THE fate of the Grangemouth oil refinery has been sealed after ministers agreed to support its "transition" following a crunch meeting on the site's future.

Speaking after a meeting involving refinery owners Petroineos, Unite and both Scottish and UK Government ministers, Energy Secretary Neil Gray said all present had agreed to support Grangemouth workers as the refinery wound down operations.

It was announced late last year that the refinery would be closed – potentially as early as spring 2025 – and the site repurposed as an import hub for finished fuel products.

Earlier this week, Energy Minister Graham Stuart ruled out a Westminster bail-out for the site, claiming it would not be “a sensible use of taxpayers' money”.

This could result in the loss of around 400 jobs and it is expected this would have knock-on effects in the wider economy linked to the refinery.

Thursday’s meeting involved trade unionists and the owners of the business for the first time, after the Sunday National revealed the board set up to co-ordinate efforts to boost industry in the town had excluded them from past meetings.

After we revealed the concerns of Unite – which represents workers at the Grangemouth refinery – that a Scottish Government-led group called the Grangemouth Future Industry Board had achieved “nothing” since it was set up in 2020, the Energy Secretary convened a new forum to oversee its work.

The new Industrial Just Transition Leadership Forum discussed how to “support the workforce”, according to Gray (below).

The National:

He said: “The first meeting of the Industrial Just Transition Leadership Forum was a constructive discussion focused on both the short and long-term future of the Grangemouth industrial cluster, its workforces and the important role it plays in supporting the local community and economy.

READ MORE: Grangemouth industry board slammed over inactivity

“Our discussions today, rightly, focused on the recent announcement by Petroineos and the important role that all partners can play to support the workforce at this time.”

But Gray went on to confirm that the oil refinery – the last of its kind in Scotland – would close as the site “transitions”.

“Given the significance of the Grangemouth industrial cluster to Scotland’s economy and the crucial role it will play in our just transition to net zero, it is to be welcomed that this group of key stakeholders has committed to work collaboratively to support the refinery business and its workforce as it transitions,” he said.

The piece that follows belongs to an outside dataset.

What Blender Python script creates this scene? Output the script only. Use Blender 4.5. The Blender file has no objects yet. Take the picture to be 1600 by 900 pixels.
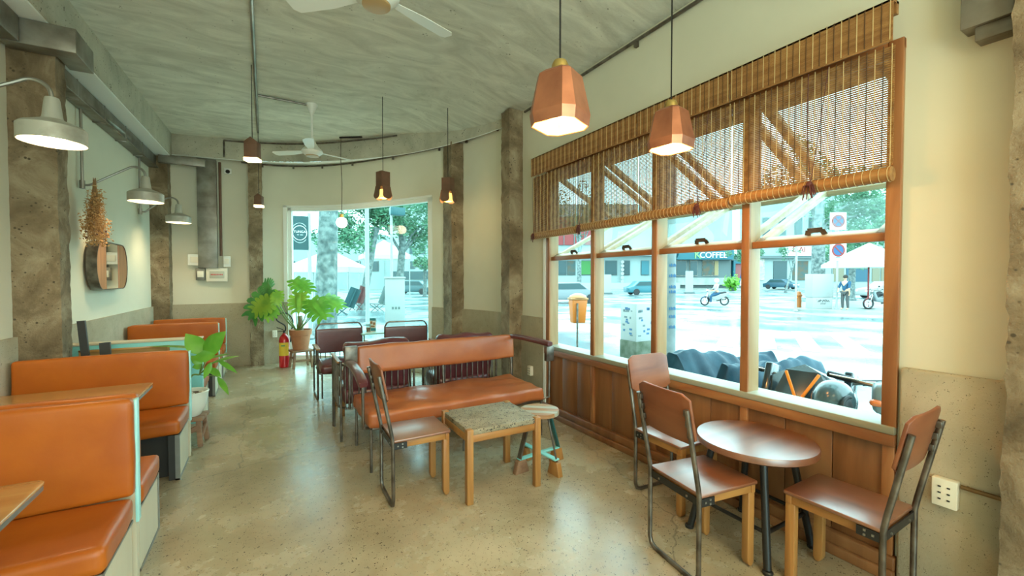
import bpy, bmesh, math, random
from mathutils import Vector, Matrix, Euler
random.seed(7)
D = bpy.data
SC = bpy.context.scene
COL = SC.collection
R = math.radians

# ---------------------------------------------------------------- camera
FPX, YAW, PITCH, CH = 670.0, R(29.9), R(1.37), 1.5
cam_data = D.cameras.new('camera')
cam_data.sensor_width = 36.0
cam_data.lens = 36.0 * FPX / 1600.0
cam_data.clip_start = 0.02
cam_data.clip_end = 400
cam = D.objects.new('camera', cam_data)
COL.objects.link(cam)
cam.location = (0, 0, CH)
cam.rotation_euler = (R(90) - PITCH, 0, -YAW)
SC.camera = cam

# ---------------------------------------------------------------- world, lights, exposure
SC.view_settings.view_transform = 'Standard'
SC.view_settings.look = 'None'
SC.view_settings.gamma = 1.0
SC.view_settings.use_curve_mapping = False
SC.view_settings.exposure = 0.0
world = D.worlds.new('world')
SC.world = world
world.use_nodes = True
wn = world.node_tree
bg = wn.nodes['Background']
bg.inputs['Color'].default_value = (0.56, 0.96, 1.0, 1)
bg.inputs['Strength'].default_value = 7.2

def lamp_light(name, kind, loc, energy, color, size=0.3, rot=(0, 0, 0), size_y=None, parent=None):
    l = D.lights.new(name, kind)
    l.energy = energy
    l.color = color
    if kind == 'AREA':
        l.shape = 'RECTANGLE'; l.size = size; l.size_y = size_y or size
    elif kind == 'POINT':
        l.shadow_soft_size = size
    elif kind == 'SPOT':
        l.shadow_soft_size = size; l.spot_size = R(130); l.spot_blend = 0.6
    o = D.objects.new(name, l)
    COL.objects.link(o)
    o.location = loc
    o.rotation_euler = rot
    if parent: o.parent = parent
    return o
# two added warm fill lights, unseen behind the camera, to brighten the room
lamp_light('rear_fill_overhead', 'AREA', (1.3, -1.3, 3.4), 80, (1.0, 0.78, 0.40), 2.2, (0, 0, 0), 2.2)
lamp_light('rear_fill_upright', 'AREA', (-0.2, -2.6, 2.3), 75, (1.0, 0.80, 0.44), 2.4, (R(80), 0, 0), 1.6)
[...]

Scotland Office Minister John Lamont was also present at the meeting and told The National: "The UK and Scottish governments and partners will continue to work together looking at the long-term future of the Grangemouth site and ensure the employees are supported through this transition."

According to research from the Alba Party earlier this year, it will leave Scotland as one of just a handful of nations which produces oil but does not refine it within its borders.

Outlining his vision for a future independent Scotland’s industrial policy last week, First Minister Humza Yousaf said oil revenues would form part of the SNP’s spending plans for a decade after independence.

Unite made calls before the meeting for the life of the refinery to be extended, and for new purposes for the site to be explored to keep employees there in work.

The National: Grangemouth

Derek Thomson, Unite’s Scottish secretary, said: “Unite has repeatedly pointed out that the Grangemouth Future Industry Board was not fit for purpose.

READ MORE: Grangemouth rescue would not be ‘sensible use of taxpayers’ money’

“We demanded wider participation involving the UK and Scottish governments and Unite as the voice of the workers at the Petroineos oil refinery.

“We see this as a positive development, but we are crystal clear that the forum can't be a talking shop.

“It urgently needs to bring forward proposals which could extend the lifespan of the oil refinery and see new alternative energy products including biofuels being developed at the complex.

“Our priority is to protect the hundreds of jobs at the oil refinery and Unite will continue to lead this fight.”

Labour MSP Richard Leonard, who represents the Central Scotland region, urged ministers not to treat the refinery's closure as an "inevitability". 

He said: "I am deeply concerned about the threatened closure of the refinery.

"I do not believe there is an inevitability to it and it should not be seen as a done deal by the Cabinet Secretary or by anyone.

"This is a strategic national asset – people should not shrug their shoulders and say this can be simply replaced by an oil and gas import terminal."

A Petroineos spokesman said: “We were pleased to participate in the Grangemouth Future Industry Board meeting, which was an opportunity to engage simultaneously with both UK and Scottish governments and other key stakeholders.

"Grangemouth benefits from access to first-class logistics, utilities and a skilled workforce and Petroineos is committed to considering the full range of low-carbon options for the site.”

A Department for Energy Security and Net Zero spokesperson said: “We know this is a concerning time for workers and their families, and are working closely with Grangemouth refinery on the long-term future of the site and how they are supporting staff."